Retype the material in full, keeping every word the same.
● ● ● ●
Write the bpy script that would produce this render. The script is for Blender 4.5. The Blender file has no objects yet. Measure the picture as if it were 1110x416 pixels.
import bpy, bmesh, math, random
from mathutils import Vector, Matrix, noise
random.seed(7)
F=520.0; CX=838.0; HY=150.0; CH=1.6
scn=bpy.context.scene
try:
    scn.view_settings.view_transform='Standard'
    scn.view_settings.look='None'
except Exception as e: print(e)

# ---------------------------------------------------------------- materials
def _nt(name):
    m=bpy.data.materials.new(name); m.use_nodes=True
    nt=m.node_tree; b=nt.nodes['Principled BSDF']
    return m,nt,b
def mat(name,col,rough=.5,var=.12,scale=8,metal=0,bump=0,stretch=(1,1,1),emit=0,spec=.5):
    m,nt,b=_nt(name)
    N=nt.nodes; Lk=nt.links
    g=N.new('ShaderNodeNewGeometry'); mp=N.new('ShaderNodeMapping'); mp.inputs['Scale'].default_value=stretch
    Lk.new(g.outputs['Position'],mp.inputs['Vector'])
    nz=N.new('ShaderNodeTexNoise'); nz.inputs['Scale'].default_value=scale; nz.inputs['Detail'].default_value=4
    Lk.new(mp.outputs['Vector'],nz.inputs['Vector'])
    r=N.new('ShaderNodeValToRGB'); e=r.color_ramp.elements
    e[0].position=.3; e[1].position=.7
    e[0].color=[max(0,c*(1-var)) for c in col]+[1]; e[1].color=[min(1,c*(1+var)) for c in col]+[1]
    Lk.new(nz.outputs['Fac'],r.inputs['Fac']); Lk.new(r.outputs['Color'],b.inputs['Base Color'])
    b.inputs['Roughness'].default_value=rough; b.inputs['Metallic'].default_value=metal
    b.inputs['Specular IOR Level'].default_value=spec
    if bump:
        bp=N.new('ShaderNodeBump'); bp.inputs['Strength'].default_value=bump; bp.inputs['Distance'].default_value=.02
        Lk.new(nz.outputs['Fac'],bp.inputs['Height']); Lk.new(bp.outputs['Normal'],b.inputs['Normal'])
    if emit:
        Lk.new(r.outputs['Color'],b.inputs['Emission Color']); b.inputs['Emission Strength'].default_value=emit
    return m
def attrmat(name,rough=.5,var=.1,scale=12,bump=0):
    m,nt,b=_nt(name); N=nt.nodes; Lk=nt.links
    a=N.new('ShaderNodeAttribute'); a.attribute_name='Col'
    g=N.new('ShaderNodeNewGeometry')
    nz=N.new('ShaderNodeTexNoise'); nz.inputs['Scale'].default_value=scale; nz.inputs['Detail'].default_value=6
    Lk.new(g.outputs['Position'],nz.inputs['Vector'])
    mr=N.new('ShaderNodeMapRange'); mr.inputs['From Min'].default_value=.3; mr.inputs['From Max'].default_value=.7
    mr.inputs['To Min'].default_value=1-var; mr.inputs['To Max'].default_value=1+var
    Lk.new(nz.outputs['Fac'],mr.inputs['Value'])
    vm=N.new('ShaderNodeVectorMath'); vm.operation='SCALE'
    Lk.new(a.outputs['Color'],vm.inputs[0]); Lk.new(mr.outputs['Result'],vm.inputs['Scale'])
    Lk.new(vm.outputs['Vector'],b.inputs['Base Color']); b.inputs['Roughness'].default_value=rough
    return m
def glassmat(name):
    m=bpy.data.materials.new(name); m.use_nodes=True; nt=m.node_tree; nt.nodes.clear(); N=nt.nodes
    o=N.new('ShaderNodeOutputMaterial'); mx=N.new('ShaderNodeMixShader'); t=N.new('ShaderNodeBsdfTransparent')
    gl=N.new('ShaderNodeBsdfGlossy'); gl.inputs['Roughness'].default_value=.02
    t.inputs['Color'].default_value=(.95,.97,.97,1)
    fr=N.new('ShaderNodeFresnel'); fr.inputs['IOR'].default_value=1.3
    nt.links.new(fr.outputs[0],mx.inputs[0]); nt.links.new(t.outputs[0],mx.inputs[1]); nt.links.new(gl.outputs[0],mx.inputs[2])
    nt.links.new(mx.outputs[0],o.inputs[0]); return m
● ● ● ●
CORRECT RESULT:
Write the bpy script that would produce this render. The script is for Blender 4.5. The Blender file has no objects yet. Measure the picture as if it were 1110x416 pixels.
import bpy, bmesh, math, random
from mathutils import Vector, Matrix, noise
random.seed(7)
F=520.0; CX=838.0; HY=150.0; CH=1.6
scn=bpy.context.scene
try:
    scn.view_settings.view_transform='Standard'
    scn.view_settings.look='None'
except Exception as e: print(e)

# ---------------------------------------------------------------- materials
def _nt(name):
    m=bpy.data.materials.new(name); m.use_nodes=True
    nt=m.node_tree; b=nt.nodes['Principled BSDF']
    return m,nt,b
def mat(name,col,rough=.5,var=.12,scale=8,metal=0,bump=0,stretch=(1,1,1),emit=0,spec=.5):
    m,nt,b=_nt(name)
    N=nt.nodes; Lk=nt.links
    g=N.new('ShaderNodeNewGeometry'); mp=N.new('ShaderNodeMapping'); mp.inputs['Scale'].default_value=stretch
    Lk.new(g.outputs['Position'],mp.inputs['Vector'])
    nz=N.new('ShaderNodeTexNoise'); nz.inputs['Scale'].default_value=scale; nz.inputs['Detail'].default_value=4
    Lk.new(mp.outputs['Vector'],nz.inputs['Vector'])
    r=N.new('ShaderNodeValToRGB'); e=r.color_ramp.elements
    e[0].position=.3; e[1].position=.7
    e[0].color=[max(0,c*(1-var)) for c in col]+[1]; e[1].color=[min(1,c*(1+var)) for c in col]+[1]
    Lk.new(nz.outputs['Fac'],r.inputs['Fac']); Lk.new(r.outputs['Color'],b.inputs['Base Color'])
    b.inputs['Roughness'].default_value=rough; b.inputs['Metallic'].default_value=metal
    b.inputs['Specular IOR Level'].default_value=spec
    if bump:
        bp=N.new('ShaderNodeBump'); bp.inputs['Strength'].default_value=bump; bp.inputs['Distance'].default_value=.02
        Lk.new(nz.outputs['Fac'],bp.inputs['Height']); Lk.new(bp.outputs['Normal'],b.inputs['Normal'])
    if emit:
        Lk.new(r.outputs['Color'],b.inputs['Emission Color']); b.inputs['Emission Strength'].default_value=emit
    return m
def attrmat(name,rough=.5,var=.1,scale=12,bump=0):
    m,nt,b=_nt(name); N=nt.nodes; Lk=nt.links
    a=N.new('ShaderNodeAttribute'); a.attribute_name='Col'
    g=N.new('ShaderNodeNewGeometry')
    nz=N.new('ShaderNodeTexNoise'); nz.inputs['Scale'].default_value=scale; nz.inputs['Detail'].default_value=6
    Lk.new(g.outputs['Position'],nz.inputs['Vector'])
    mr=N.new('ShaderNodeMapRange'); mr.inputs['From Min'].default_value=.3; mr.inputs['From Max'].default_value=.7
    mr.inputs['To Min'].default_value=1-var; mr.inputs['To Max'].default_value=1+var
    Lk.new(nz.outputs['Fac'],mr.inputs['Value'])
    vm=N.new('ShaderNodeVectorMath'); vm.operation='SCALE'
    Lk.new(a.outputs['Color'],vm.inputs[0]); Lk.new(mr.outputs['Result'],vm.inputs['Scale'])
    Lk.new(vm.outputs['Vector'],b.inputs['Base Color']); b.inputs['Roughness'].default_value=rough
    return m
def glassmat(name):
    m=bpy.data.materials.new(name); m.use_nodes=True; nt=m.node_tree; nt.nodes.clear(); N=nt.nodes
    o=N.new('ShaderNodeOutputMaterial'); mx=N.new('ShaderNodeMixShader'); t=N.new('ShaderNodeBsdfTransparent')
    gl=N.new('ShaderNodeBsdfGlossy'); gl.inputs['Roughness'].default_value=.02
    t.inputs['Color'].default_value=(.95,.97,.97,1)
    fr=N.new('ShaderNodeFresnel'); fr.inputs['IOR'].default_value=1.3
    nt.links.new(fr.outputs[0],mx.inputs[0]); nt.links.new(t.outputs[0],mx.inputs[1]); nt.links.new(gl.outputs[0],mx.inputs[2])
    nt.links.new(mx.outputs[0],o.inputs[0]); return m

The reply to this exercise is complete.